Retype only the lines running from the beginning of the entries below to the line with "rad = math.radians", both included. Do not include pictures.

• RAW RECORDS:
■ ■ ■ ■ ■ ■ ■

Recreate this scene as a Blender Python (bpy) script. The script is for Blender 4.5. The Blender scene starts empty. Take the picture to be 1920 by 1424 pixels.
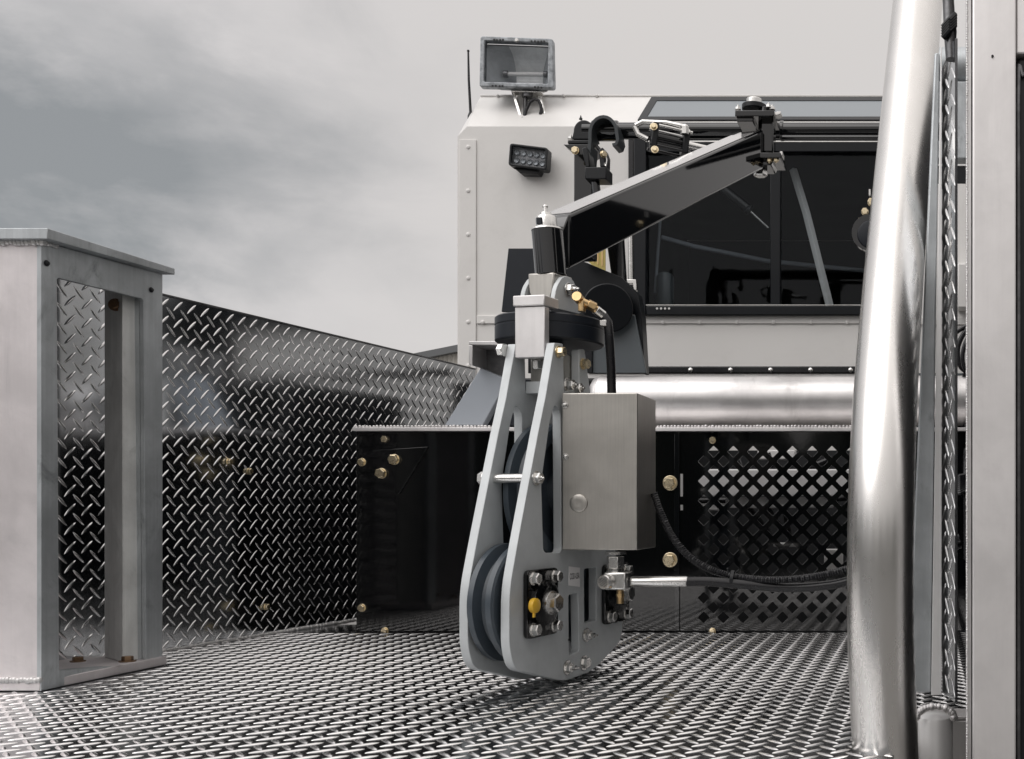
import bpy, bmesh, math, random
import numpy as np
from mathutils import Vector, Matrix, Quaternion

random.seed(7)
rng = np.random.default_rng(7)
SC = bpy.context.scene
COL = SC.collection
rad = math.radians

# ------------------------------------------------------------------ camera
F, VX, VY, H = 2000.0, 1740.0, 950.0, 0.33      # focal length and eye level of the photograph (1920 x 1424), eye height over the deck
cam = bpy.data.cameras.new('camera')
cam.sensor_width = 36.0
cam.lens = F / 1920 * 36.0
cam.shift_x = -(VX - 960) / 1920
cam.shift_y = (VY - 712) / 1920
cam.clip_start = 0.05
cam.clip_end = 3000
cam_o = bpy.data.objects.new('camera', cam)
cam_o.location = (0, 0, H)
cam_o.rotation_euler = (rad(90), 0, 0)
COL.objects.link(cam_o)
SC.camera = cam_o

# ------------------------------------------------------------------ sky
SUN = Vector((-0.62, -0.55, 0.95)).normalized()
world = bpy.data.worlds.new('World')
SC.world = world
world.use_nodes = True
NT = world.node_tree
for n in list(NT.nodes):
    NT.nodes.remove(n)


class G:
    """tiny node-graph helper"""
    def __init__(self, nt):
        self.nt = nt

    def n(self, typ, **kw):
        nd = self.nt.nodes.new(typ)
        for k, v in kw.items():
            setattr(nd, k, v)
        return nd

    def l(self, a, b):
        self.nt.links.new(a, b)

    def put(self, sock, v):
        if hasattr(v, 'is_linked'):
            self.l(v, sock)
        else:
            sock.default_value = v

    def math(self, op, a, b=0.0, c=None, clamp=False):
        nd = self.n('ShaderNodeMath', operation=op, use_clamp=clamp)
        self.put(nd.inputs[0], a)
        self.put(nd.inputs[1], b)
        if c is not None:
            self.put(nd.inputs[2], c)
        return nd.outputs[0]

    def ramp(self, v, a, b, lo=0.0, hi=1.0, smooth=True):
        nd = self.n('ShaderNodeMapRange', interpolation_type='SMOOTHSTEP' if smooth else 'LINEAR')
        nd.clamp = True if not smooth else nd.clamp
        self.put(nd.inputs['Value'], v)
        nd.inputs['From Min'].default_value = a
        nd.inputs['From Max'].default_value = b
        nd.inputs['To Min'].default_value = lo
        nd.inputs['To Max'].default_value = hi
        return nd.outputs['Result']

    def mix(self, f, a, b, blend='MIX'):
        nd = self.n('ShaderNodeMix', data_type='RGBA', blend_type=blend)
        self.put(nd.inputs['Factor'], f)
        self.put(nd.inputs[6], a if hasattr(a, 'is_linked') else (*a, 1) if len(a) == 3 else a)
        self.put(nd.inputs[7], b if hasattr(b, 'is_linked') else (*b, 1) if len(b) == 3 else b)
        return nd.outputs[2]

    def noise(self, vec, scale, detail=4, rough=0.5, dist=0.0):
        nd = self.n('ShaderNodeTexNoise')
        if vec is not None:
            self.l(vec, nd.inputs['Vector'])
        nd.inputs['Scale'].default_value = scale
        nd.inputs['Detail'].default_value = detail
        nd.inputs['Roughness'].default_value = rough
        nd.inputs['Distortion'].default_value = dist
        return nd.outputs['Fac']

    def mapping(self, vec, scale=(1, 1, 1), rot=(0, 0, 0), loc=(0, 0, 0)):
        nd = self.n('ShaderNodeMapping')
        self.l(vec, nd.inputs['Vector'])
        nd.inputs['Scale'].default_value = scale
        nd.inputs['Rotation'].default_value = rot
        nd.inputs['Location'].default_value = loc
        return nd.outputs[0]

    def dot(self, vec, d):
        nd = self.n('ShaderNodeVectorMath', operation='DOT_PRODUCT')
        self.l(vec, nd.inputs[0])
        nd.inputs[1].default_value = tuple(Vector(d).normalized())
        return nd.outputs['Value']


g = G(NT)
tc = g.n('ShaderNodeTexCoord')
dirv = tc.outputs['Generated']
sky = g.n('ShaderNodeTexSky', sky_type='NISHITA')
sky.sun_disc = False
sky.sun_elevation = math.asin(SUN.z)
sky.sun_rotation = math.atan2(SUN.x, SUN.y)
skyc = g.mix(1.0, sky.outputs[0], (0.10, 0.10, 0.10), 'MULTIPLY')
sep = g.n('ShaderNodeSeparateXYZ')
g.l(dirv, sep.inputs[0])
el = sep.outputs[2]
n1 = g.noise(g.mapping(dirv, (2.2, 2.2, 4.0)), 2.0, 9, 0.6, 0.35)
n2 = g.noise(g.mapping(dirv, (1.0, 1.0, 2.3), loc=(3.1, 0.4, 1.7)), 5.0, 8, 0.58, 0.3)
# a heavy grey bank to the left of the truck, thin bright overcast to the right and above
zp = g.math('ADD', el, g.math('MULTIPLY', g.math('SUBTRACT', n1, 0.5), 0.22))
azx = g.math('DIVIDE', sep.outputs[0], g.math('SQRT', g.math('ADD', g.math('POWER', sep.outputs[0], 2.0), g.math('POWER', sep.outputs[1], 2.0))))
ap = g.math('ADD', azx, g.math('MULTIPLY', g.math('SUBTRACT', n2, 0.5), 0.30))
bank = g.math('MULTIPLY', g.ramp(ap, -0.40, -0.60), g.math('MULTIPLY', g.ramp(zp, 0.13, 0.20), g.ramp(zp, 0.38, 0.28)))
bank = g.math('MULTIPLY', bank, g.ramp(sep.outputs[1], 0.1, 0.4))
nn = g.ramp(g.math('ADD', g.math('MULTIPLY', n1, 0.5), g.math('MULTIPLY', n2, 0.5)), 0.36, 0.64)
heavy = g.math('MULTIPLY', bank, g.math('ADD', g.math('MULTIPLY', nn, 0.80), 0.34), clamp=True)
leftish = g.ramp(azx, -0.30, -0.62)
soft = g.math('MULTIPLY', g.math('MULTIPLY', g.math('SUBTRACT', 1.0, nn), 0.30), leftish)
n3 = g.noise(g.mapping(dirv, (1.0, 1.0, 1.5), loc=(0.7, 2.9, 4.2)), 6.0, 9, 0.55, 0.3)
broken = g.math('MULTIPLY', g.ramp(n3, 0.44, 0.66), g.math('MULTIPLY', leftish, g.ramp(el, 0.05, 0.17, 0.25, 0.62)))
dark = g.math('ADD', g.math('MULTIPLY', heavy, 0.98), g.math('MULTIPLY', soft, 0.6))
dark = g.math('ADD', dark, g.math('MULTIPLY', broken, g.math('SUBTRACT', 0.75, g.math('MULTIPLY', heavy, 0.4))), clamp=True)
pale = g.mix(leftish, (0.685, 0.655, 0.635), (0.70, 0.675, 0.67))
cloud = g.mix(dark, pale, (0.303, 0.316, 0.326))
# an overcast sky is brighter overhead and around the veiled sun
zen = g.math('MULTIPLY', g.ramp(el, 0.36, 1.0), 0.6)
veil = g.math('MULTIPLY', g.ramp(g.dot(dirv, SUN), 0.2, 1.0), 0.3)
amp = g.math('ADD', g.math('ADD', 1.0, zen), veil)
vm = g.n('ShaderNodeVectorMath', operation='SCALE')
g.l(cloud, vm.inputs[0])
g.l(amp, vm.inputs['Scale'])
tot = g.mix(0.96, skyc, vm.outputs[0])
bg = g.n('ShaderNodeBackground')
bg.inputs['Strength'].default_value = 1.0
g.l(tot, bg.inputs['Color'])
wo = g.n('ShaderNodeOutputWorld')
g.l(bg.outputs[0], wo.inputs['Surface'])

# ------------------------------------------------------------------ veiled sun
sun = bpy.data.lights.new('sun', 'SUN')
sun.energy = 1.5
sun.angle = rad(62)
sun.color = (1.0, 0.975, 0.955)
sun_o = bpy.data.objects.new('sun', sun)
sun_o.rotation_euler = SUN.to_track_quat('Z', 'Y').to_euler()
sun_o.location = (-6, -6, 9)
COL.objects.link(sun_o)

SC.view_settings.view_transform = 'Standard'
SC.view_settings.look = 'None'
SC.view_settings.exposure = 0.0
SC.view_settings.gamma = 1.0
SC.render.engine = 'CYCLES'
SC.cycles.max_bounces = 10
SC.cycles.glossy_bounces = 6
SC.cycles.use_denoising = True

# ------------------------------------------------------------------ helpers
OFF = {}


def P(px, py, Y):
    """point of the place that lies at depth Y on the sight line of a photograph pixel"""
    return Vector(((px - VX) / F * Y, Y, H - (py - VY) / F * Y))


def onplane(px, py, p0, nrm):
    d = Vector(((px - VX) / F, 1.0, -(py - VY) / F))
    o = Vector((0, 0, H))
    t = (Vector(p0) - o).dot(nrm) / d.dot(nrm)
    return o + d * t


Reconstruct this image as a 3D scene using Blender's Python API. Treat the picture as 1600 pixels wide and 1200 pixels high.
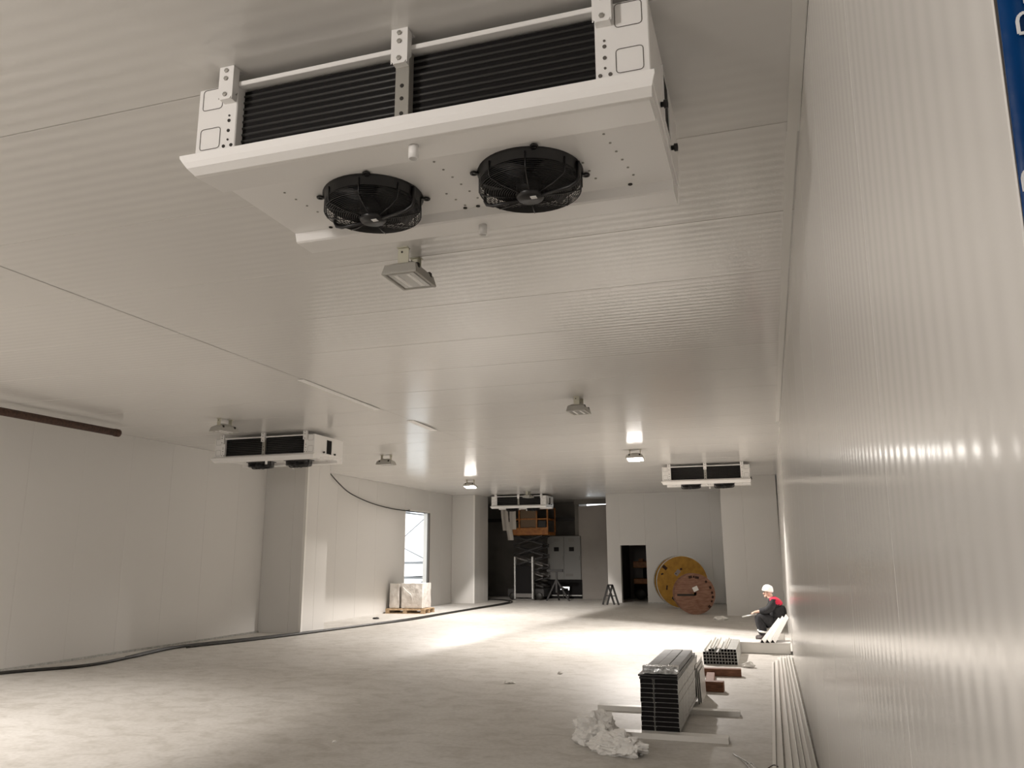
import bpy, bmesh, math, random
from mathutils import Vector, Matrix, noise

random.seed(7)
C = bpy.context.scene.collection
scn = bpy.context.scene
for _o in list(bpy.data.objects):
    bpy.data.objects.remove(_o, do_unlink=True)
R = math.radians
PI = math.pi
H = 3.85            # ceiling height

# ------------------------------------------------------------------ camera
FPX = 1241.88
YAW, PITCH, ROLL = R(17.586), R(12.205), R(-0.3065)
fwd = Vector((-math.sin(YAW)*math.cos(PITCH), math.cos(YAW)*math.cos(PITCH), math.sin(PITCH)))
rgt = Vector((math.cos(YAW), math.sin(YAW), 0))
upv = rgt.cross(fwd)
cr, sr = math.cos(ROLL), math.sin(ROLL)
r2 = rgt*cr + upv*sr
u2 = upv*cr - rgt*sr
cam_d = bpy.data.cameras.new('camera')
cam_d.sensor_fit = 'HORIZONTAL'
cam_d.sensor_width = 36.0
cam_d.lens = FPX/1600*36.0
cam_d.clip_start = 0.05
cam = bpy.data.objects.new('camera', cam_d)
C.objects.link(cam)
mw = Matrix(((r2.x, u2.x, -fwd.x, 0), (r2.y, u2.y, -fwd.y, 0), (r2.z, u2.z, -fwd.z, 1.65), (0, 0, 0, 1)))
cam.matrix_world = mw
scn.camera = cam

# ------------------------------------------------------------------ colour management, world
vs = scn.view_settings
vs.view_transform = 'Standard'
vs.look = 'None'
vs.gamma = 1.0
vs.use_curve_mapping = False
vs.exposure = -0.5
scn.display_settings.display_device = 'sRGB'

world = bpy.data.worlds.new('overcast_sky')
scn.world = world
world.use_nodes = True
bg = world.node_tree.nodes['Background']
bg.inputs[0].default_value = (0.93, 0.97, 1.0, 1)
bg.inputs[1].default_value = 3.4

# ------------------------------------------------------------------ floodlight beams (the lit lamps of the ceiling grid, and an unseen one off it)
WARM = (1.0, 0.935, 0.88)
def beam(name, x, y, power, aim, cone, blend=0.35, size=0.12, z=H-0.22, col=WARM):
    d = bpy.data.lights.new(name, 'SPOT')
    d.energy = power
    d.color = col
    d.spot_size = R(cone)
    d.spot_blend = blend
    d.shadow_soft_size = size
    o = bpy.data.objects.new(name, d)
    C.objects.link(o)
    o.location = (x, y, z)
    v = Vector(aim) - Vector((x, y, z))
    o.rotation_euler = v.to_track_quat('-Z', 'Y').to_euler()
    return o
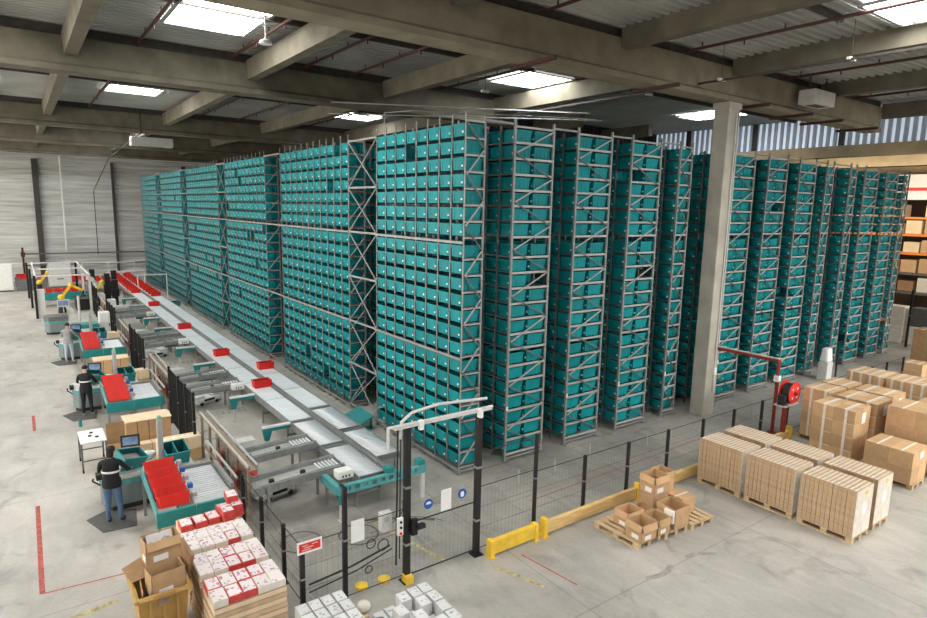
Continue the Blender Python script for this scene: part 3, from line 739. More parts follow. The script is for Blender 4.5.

■ ■ ■ ■ ■ ■ ■

• ANSWER FOR THE TASK:
Recreate this scene as a Blender Python (bpy) script. The script is for Blender 4.5. The Blender scene starts empty. Take the picture to be 1920 by 1424 pixels.
import bpy, bmesh, math, random
import numpy as np
from mathutils import Vector, Matrix, Quaternion

random.seed(7)
rng = np.random.default_rng(7)
SC = bpy.context.scene
COL = SC.collection
rad = math.radians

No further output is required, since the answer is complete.